Written exercise.
Copy verbatim the block of lines in the entries below whose first line contains "Continue the Blender" and whose last line contains "return np.clip(w, 0, 1)". Leave out all other lines.

[Recorded data]
::::

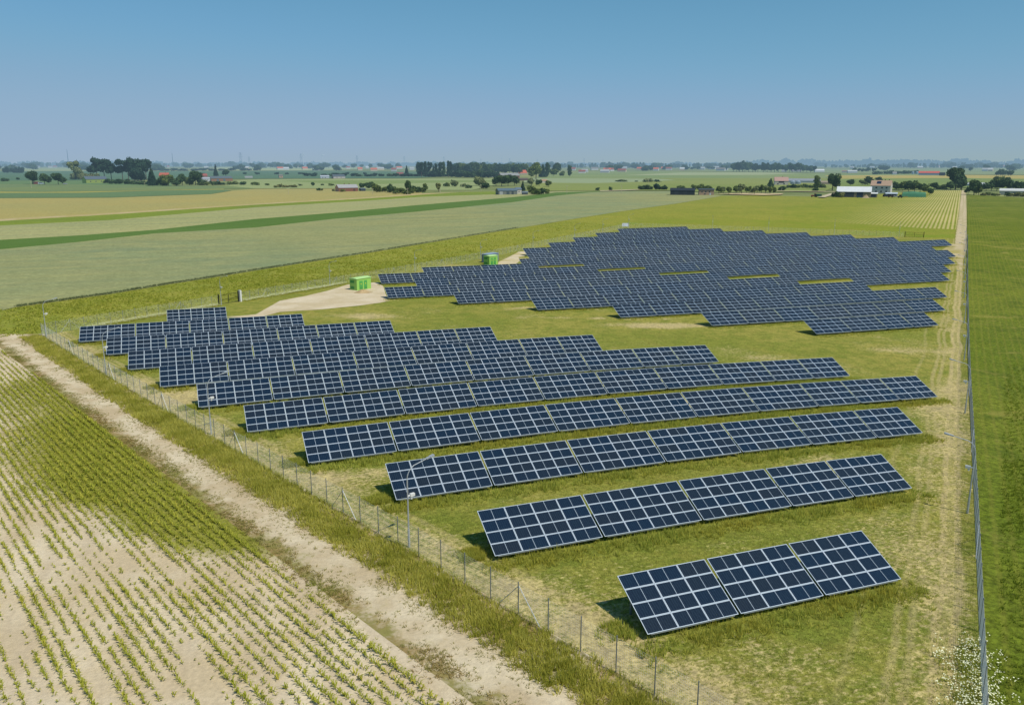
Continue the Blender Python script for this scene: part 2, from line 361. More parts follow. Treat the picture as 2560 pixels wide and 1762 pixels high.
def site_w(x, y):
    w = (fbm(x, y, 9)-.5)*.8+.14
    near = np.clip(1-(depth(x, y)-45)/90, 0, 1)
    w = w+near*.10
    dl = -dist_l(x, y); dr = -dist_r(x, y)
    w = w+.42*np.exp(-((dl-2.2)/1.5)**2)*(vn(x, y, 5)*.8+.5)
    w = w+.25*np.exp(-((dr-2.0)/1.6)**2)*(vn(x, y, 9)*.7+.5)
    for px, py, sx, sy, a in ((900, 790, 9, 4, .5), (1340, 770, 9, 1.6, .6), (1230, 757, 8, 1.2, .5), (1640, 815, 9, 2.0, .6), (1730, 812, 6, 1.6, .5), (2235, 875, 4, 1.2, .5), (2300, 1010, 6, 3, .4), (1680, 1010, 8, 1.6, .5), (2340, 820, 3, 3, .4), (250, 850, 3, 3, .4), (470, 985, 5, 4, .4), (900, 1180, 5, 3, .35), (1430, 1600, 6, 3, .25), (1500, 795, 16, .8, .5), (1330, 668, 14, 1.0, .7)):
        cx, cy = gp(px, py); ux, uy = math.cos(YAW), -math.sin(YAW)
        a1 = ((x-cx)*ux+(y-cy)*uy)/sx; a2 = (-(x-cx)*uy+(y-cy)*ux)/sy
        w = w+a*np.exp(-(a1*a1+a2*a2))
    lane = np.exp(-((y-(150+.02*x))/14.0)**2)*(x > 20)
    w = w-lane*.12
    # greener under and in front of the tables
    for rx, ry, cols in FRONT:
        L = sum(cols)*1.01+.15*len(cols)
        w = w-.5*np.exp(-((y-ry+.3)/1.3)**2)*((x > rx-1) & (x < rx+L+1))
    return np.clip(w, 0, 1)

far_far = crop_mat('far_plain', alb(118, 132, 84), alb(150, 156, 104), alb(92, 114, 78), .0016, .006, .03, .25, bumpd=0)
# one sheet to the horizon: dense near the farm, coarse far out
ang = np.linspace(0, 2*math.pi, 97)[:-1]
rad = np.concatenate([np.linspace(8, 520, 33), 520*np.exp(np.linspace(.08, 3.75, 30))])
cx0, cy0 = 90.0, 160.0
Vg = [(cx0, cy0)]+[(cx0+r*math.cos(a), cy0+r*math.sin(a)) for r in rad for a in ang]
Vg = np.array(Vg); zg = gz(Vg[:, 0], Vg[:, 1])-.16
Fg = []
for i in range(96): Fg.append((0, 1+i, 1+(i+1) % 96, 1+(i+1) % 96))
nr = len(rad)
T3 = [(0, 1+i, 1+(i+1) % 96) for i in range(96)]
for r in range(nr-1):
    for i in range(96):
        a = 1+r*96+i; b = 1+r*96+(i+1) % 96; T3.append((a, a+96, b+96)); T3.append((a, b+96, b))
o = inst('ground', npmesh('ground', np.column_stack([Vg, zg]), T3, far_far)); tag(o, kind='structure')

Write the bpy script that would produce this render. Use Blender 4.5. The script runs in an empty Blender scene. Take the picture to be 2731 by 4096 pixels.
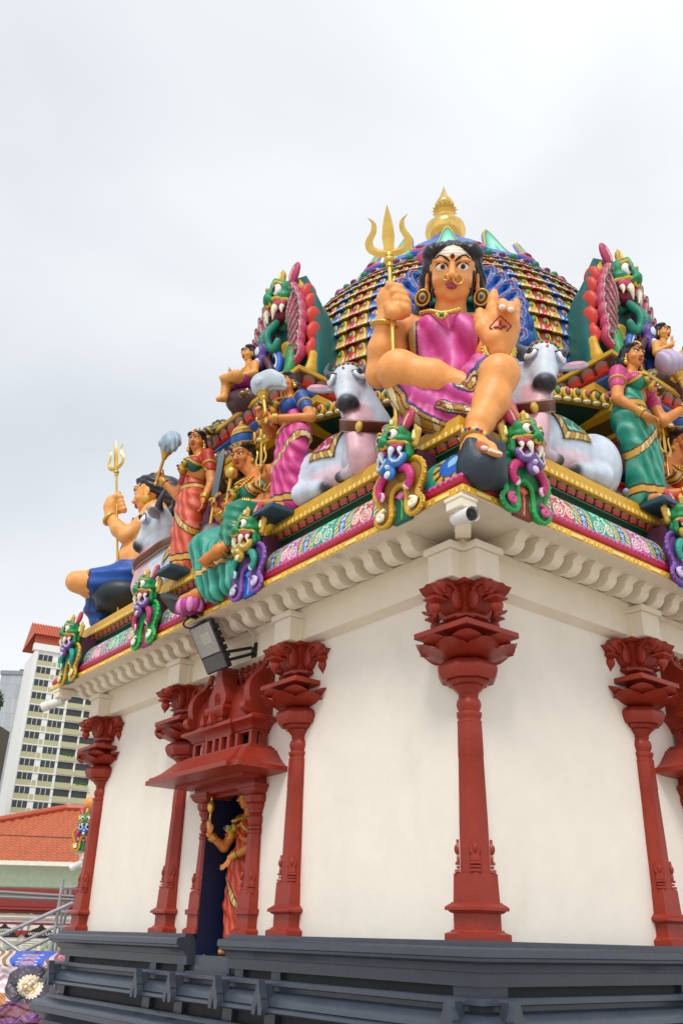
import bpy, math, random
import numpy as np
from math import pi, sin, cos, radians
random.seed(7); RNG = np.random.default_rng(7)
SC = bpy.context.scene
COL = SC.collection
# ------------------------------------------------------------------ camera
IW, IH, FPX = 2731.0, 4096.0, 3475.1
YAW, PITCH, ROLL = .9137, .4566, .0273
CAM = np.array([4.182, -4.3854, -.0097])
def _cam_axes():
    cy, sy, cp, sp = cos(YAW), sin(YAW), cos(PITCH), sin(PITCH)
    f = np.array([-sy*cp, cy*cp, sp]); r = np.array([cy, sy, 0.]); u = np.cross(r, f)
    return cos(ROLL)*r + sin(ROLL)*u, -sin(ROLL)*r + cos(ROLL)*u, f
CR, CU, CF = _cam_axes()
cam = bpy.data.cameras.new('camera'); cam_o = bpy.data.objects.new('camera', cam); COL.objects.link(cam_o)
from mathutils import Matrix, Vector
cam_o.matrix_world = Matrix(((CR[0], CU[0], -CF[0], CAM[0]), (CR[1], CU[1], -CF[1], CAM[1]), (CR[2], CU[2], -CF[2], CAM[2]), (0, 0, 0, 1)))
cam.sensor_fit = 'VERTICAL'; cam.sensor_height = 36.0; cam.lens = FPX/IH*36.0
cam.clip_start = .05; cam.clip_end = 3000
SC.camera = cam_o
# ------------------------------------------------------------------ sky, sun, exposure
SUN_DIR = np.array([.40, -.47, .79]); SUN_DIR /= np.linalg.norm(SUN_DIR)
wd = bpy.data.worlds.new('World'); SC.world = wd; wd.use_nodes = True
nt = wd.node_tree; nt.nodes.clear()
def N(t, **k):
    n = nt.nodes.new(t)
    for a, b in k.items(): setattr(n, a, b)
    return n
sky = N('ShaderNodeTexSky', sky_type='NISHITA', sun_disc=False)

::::

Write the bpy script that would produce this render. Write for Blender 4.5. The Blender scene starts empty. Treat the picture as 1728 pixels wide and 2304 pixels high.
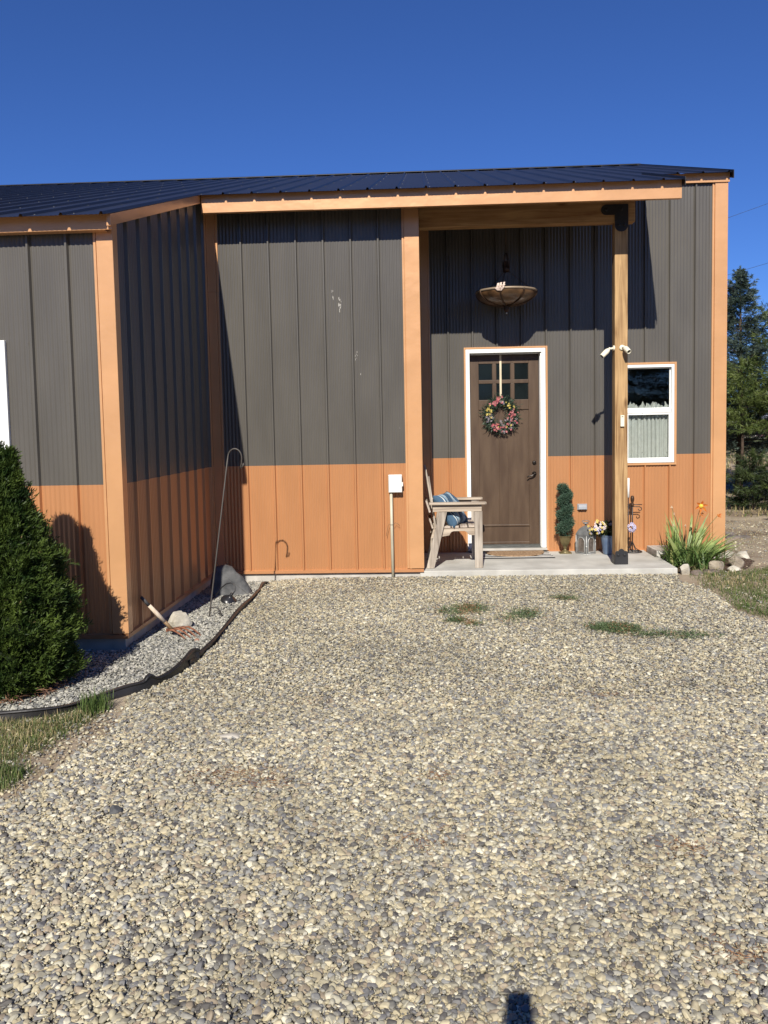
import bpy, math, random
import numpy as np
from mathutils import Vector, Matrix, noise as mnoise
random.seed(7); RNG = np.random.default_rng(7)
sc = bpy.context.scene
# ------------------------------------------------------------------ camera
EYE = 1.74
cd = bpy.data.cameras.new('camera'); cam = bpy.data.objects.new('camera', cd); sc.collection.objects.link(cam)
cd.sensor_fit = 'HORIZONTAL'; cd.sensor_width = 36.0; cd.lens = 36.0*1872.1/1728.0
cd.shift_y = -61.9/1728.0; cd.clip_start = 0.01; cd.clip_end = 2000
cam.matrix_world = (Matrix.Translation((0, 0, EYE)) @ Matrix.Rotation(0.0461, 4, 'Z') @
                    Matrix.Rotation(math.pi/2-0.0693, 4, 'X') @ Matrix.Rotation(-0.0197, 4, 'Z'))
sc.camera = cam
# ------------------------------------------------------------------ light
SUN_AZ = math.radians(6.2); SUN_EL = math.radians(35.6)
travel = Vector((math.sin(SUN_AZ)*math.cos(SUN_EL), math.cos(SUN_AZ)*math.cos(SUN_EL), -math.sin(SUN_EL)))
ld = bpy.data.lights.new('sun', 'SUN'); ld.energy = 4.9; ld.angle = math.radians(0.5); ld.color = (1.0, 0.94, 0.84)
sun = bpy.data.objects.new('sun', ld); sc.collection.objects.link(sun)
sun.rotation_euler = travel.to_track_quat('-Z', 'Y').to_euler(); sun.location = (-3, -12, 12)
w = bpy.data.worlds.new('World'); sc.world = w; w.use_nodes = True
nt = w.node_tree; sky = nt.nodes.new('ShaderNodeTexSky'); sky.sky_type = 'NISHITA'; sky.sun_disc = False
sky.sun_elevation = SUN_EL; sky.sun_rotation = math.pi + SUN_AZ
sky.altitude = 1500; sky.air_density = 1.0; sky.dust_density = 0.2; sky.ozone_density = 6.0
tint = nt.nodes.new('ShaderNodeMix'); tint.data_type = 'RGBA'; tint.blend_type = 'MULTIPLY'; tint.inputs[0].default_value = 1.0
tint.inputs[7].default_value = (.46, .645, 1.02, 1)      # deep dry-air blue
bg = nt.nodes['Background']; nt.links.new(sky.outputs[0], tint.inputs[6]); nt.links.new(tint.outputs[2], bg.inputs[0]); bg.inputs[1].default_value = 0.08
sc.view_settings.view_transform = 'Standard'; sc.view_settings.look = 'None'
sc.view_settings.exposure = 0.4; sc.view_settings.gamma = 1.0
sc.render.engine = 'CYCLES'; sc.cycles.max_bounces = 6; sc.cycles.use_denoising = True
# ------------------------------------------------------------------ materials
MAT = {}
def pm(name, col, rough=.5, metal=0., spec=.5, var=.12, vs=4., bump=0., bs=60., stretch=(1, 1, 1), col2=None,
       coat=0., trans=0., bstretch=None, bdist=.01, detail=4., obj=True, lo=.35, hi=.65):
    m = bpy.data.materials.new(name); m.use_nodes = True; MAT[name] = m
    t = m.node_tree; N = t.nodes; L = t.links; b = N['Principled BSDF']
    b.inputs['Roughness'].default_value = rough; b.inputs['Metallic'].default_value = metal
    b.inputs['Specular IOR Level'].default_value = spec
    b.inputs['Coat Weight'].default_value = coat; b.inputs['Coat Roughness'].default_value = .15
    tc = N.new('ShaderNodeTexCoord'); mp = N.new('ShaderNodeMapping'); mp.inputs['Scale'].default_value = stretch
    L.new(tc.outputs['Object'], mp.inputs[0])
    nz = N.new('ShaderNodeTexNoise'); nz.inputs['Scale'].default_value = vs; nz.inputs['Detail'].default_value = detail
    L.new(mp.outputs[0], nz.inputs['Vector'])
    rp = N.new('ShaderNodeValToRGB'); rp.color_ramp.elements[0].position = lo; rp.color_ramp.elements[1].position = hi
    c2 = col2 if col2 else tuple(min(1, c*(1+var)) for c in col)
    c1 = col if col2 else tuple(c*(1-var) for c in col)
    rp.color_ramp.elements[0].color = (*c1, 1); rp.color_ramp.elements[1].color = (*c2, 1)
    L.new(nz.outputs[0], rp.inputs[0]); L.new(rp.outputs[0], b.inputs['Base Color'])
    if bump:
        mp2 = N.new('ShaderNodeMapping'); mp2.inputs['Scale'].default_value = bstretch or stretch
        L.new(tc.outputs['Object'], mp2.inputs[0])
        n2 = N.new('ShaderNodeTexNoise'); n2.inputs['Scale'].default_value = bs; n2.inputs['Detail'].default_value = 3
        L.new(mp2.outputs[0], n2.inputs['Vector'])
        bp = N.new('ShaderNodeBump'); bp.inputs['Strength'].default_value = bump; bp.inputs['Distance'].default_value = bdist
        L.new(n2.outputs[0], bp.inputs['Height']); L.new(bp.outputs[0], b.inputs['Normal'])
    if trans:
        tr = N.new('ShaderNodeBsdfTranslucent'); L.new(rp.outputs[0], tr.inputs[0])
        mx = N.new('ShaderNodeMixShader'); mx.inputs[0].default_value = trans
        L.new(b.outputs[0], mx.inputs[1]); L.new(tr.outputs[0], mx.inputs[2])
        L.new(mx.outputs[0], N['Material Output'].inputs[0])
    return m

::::

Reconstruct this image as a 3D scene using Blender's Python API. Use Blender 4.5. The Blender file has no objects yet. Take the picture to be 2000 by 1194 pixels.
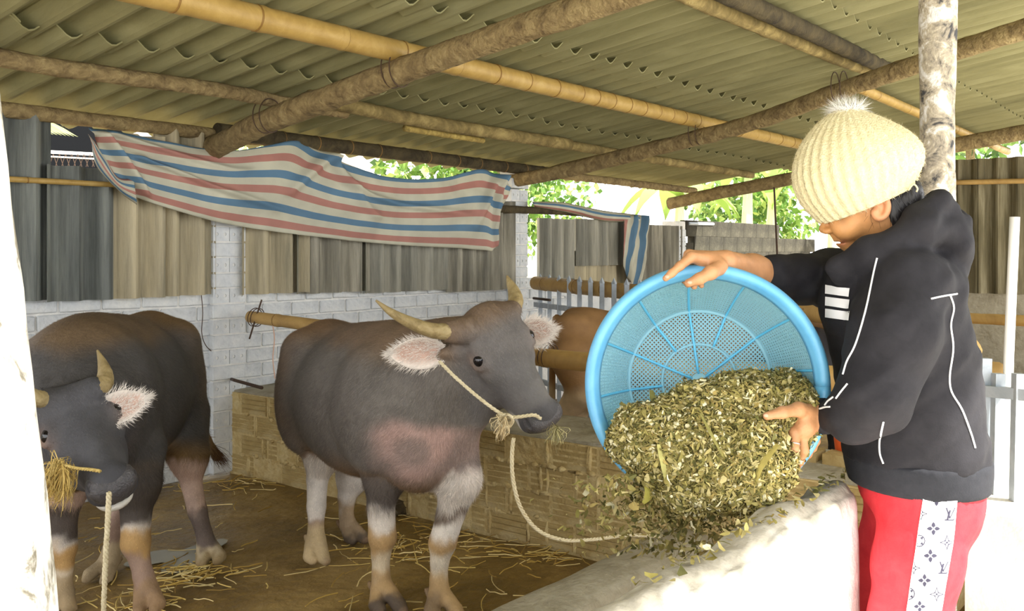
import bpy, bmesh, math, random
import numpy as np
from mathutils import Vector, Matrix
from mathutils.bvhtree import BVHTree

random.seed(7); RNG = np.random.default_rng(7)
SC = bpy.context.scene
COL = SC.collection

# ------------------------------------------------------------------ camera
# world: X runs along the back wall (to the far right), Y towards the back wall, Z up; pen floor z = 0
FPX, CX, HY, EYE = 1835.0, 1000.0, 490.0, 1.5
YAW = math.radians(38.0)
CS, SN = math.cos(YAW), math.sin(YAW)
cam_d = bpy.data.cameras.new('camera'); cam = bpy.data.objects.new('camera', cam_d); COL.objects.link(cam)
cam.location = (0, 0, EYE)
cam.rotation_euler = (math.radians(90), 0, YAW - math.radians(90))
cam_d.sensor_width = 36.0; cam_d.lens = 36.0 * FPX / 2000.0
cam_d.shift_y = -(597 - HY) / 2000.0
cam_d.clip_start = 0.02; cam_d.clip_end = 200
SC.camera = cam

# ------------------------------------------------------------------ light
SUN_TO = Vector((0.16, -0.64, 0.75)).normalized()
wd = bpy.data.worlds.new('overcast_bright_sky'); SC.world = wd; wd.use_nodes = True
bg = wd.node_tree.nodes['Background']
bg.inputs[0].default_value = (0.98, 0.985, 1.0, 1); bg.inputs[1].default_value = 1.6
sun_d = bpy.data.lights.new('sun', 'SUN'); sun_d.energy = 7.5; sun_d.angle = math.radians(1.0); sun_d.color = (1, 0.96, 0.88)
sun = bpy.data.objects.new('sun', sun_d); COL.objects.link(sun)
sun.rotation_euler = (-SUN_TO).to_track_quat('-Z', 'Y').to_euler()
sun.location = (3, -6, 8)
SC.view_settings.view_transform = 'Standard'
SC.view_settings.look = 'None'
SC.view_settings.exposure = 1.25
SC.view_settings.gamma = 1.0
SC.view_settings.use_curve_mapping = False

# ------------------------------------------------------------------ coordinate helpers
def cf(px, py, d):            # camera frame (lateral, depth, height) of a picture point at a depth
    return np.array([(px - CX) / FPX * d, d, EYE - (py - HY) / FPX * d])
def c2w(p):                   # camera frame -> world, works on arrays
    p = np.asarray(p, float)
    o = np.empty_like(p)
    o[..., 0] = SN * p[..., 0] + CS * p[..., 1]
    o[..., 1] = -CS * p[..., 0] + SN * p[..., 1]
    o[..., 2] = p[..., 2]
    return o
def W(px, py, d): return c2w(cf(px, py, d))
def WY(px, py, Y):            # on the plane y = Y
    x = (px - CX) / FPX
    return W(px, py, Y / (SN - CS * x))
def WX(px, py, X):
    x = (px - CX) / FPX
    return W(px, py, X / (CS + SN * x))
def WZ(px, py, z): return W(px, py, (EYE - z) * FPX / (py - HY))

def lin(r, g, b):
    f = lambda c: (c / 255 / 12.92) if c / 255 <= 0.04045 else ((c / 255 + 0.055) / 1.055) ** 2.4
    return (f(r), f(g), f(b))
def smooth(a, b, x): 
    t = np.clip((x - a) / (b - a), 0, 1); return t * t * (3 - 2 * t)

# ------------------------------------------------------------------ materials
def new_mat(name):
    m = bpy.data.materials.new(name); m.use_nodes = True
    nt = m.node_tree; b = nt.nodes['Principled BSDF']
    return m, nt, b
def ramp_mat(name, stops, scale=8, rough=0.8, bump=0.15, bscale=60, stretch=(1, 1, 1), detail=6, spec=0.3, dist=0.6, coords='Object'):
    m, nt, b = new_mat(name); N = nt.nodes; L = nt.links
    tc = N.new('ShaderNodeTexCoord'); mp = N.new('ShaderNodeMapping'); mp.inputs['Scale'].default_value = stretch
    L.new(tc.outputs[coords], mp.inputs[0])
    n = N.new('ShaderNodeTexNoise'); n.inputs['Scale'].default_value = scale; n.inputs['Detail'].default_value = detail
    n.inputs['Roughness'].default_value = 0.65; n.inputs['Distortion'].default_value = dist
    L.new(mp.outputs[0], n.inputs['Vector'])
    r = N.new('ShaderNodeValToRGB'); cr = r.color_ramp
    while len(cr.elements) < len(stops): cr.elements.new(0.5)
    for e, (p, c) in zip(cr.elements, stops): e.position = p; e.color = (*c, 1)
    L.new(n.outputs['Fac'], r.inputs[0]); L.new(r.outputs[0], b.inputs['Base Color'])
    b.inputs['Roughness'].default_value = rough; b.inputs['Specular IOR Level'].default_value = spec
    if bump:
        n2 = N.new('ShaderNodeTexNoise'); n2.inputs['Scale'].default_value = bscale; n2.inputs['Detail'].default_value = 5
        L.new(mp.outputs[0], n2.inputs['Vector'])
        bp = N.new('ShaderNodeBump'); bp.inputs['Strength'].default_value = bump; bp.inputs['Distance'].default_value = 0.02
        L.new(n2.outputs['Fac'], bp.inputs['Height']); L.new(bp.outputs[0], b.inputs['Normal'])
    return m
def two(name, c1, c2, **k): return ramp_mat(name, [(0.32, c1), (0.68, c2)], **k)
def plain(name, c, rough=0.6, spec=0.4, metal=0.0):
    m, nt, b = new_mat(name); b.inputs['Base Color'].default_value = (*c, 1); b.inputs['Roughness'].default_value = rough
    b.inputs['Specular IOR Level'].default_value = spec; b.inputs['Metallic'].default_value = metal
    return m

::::

Solution to the problem.
Continue the Blender Python script for this scene: part 2, from line 361. More parts follow. Treat the picture as 2560 pixels wide and 1762 pixels high.
def site_w(x, y):
    w = (fbm(x, y, 9)-.5)*.8+.14
    near = np.clip(1-(depth(x, y)-45)/90, 0, 1)
    w = w+near*.10
    dl = -dist_l(x, y); dr = -dist_r(x, y)
    w = w+.42*np.exp(-((dl-2.2)/1.5)**2)*(vn(x, y, 5)*.8+.5)
    w = w+.25*np.exp(-((dr-2.0)/1.6)**2)*(vn(x, y, 9)*.7+.5)
    for px, py, sx, sy, a in ((900, 790, 9, 4, .5), (1340, 770, 9, 1.6, .6), (1230, 757, 8, 1.2, .5), (1640, 815, 9, 2.0, .6), (1730, 812, 6, 1.6, .5), (2235, 875, 4, 1.2, .5), (2300, 1010, 6, 3, .4), (1680, 1010, 8, 1.6, .5), (2340, 820, 3, 3, .4), (250, 850, 3, 3, .4), (470, 985, 5, 4, .4), (900, 1180, 5, 3, .35), (1430, 1600, 6, 3, .25), (1500, 795, 16, .8, .5), (1330, 668, 14, 1.0, .7)):
        cx, cy = gp(px, py); ux, uy = math.cos(YAW), -math.sin(YAW)
        a1 = ((x-cx)*ux+(y-cy)*uy)/sx; a2 = (-(x-cx)*uy+(y-cy)*ux)/sy
        w = w+a*np.exp(-(a1*a1+a2*a2))
    lane = np.exp(-((y-(150+.02*x))/14.0)**2)*(x > 20)
    w = w-lane*.12
    # greener under and in front of the tables
    for rx, ry, cols in FRONT:
        L = sum(cols)*1.01+.15*len(cols)
        w = w-.5*np.exp(-((y-ry+.3)/1.3)**2)*((x > rx-1) & (x < rx+L+1))
    return np.clip(w, 0, 1)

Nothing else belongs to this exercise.